Review Electronic music

Antonina Nowacka

Sylphine Soporifera

Mondoj • 2024

True mysticism is always rooted in material reality. No other musician quite manages to illustrate this as well as singer Antonina Nowacka. The WIDT member’s recent solo albums as well her collaboration with Sofie Birch in 2022 found ways to abstract the concrete by venturing into a call-a-response dialogue with the Earth—most strikingly of course on 2021’s »Vocal Sketches from Oaxaca«—during which something third seemed to always emerge. »Sylphine Soporifera« is the Polish vocal artist’s second album for the ever-trustworthy Mondoj since her debut album proper, »Lamanun,« and sees her vastly expand her sonic palette by adding organ, zither, harp, and ocarina sounds as well as synthesizers herself as well as other instruments played by Oskar Karski and Catia Lanfranchi.

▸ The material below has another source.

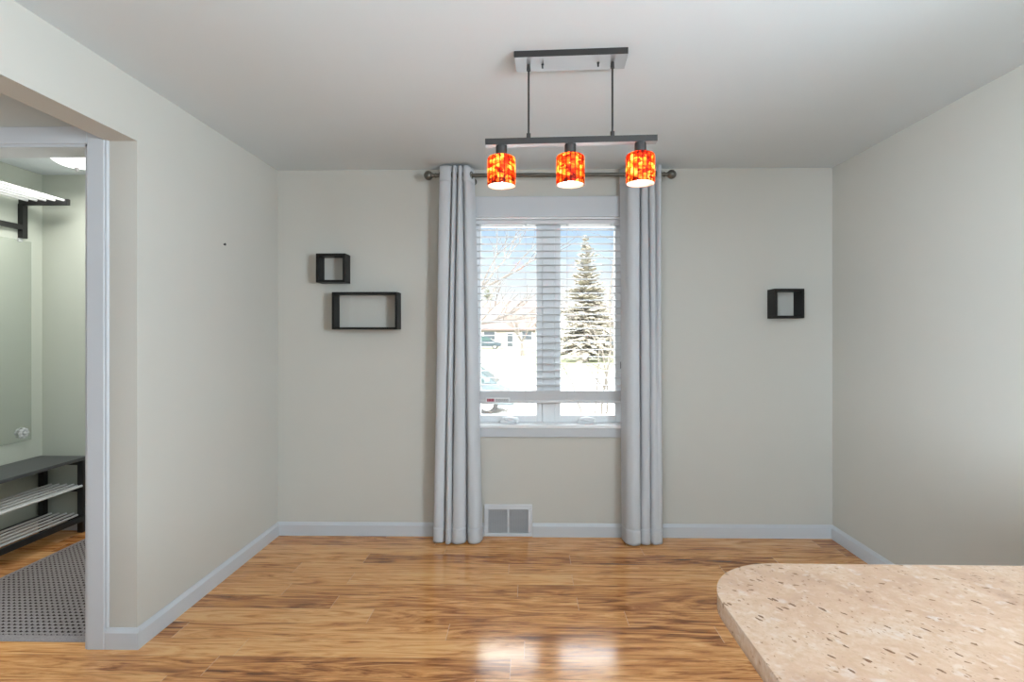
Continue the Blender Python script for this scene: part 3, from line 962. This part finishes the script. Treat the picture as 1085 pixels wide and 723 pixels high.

The focus still lies squarely on the voice though, with Nowacka’s wordless intonations and their resonance with the subdued music that sounds very new age-y, at times having a Fourth World-ish feel; a sort of mostly acoustic forest dungeon synth, if you will. It gives Nowacka’s manifold musical interests and her unconventional vocal techniques even more opportunities to really shine through than on her earlier albums’ heavy use of natural reverb and make her performance feel more tangible than ever before—which means that »Sylphine Soporifera« shows Nowacka at her most mystical, both unapologetically there and somewhere beyond.